The works in the exhibition point beyond themselves as art: they could be machines and strange measuring instruments, or cultic objects used for obscure rituals. When Porsager’s works open themselves up to other, alternative or even alien meanings, our imagination is pushed to enter new dimensions. In that sense, the title of the exhibition – STRIPPED – can be understood as a way of kicking old habits, or of unlearning what one previously knew, thereby becoming open to what lies hidden on the other side of humanity’s understanding of ourselves as the centre of the world.
Lea Porsager (b. 1981) is a graduate from the Royal Danish Academy of Fine Arts in Copenhagen and from the Städelschule in Frankfurt am Main in 2010. She has had solo shows at venues such as the Henie Onstad Art Center in Oslo, Kunstverein Göttingen, The Emily Harvey Foundation in New York and The Museum of Contemporary Art in Roskilde.
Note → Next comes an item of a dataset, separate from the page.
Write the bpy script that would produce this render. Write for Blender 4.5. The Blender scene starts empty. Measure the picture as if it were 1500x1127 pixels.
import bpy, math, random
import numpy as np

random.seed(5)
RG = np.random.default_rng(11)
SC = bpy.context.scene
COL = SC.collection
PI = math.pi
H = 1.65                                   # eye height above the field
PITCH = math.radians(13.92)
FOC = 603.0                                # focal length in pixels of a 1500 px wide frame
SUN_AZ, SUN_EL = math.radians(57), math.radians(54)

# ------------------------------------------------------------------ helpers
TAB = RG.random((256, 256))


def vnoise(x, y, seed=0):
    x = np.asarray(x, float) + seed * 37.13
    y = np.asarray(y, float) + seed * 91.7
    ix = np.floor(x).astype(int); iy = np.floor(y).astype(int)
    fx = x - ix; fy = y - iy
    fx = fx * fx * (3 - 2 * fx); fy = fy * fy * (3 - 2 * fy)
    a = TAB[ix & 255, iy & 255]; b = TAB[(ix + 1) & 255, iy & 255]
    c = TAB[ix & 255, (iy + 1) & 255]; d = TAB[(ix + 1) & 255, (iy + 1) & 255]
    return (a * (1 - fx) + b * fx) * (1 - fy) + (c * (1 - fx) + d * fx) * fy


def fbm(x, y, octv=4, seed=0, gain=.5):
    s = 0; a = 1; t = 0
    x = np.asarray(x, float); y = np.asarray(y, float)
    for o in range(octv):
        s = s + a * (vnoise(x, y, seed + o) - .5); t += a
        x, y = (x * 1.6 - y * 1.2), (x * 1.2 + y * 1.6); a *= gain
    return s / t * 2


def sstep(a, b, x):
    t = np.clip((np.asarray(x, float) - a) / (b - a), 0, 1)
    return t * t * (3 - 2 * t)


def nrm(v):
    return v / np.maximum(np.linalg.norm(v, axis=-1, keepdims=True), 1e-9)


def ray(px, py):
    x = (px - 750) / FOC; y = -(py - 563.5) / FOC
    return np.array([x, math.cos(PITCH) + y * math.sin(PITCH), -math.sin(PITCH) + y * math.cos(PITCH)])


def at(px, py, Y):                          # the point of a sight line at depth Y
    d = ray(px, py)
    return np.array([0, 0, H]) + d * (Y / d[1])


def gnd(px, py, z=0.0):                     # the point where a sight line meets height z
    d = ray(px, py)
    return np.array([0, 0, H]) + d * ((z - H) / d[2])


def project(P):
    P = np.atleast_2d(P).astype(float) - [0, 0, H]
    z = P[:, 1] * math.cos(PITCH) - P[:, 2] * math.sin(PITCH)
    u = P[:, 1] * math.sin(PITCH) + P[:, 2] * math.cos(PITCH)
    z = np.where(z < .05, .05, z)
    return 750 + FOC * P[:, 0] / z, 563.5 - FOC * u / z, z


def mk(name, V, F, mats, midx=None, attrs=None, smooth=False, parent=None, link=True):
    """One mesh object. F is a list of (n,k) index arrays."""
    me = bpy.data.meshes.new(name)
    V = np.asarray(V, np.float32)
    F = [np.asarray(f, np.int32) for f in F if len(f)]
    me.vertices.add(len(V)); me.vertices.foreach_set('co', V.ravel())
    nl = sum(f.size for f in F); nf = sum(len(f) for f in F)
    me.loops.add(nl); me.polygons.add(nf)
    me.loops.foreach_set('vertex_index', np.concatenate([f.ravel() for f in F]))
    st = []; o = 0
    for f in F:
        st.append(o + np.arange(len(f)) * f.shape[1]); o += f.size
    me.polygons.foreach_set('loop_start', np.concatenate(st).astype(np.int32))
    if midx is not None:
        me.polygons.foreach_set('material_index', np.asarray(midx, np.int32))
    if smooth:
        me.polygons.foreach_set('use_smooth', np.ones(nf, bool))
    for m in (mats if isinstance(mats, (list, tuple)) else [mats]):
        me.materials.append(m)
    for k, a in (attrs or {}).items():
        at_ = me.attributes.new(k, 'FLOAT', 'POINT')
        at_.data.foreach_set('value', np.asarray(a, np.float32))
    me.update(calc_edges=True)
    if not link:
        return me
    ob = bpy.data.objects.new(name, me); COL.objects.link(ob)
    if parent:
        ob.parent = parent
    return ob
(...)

Porsager took part in documenta 13 and the 14th Istanbul Biennale. She is currently working on public art commissions in Denmark, Norway and Sweden. Her land art piece Gravitational Ripples was inaugurated in June 2018 at Djurgården in Stockholm, commemorating the Swedish victims of the tsunami disaster in Southeast Asia in 2004. Porsager holds a PhD from the Malmö Art Academy. She lives and works in Copenhagen.
STRIPPED is curated by Lars Bang Larsen and organised in collaboration with the Moderna Museet in Stockholm. The exhibition is supported by the Augustinus Foundation, the Beckett Foundation, the Knud Højgaard Foundation, the Obel Family Foundation, the Danish Arts Foundation and the William Demant Foundation.
The exhibition is accompanied by a new publication edited by Milena Høgsberg as well as by a series of events, including a talk by American feminist and physicist Karen Barad, who is a great source of inspiration for Porsager’s practice.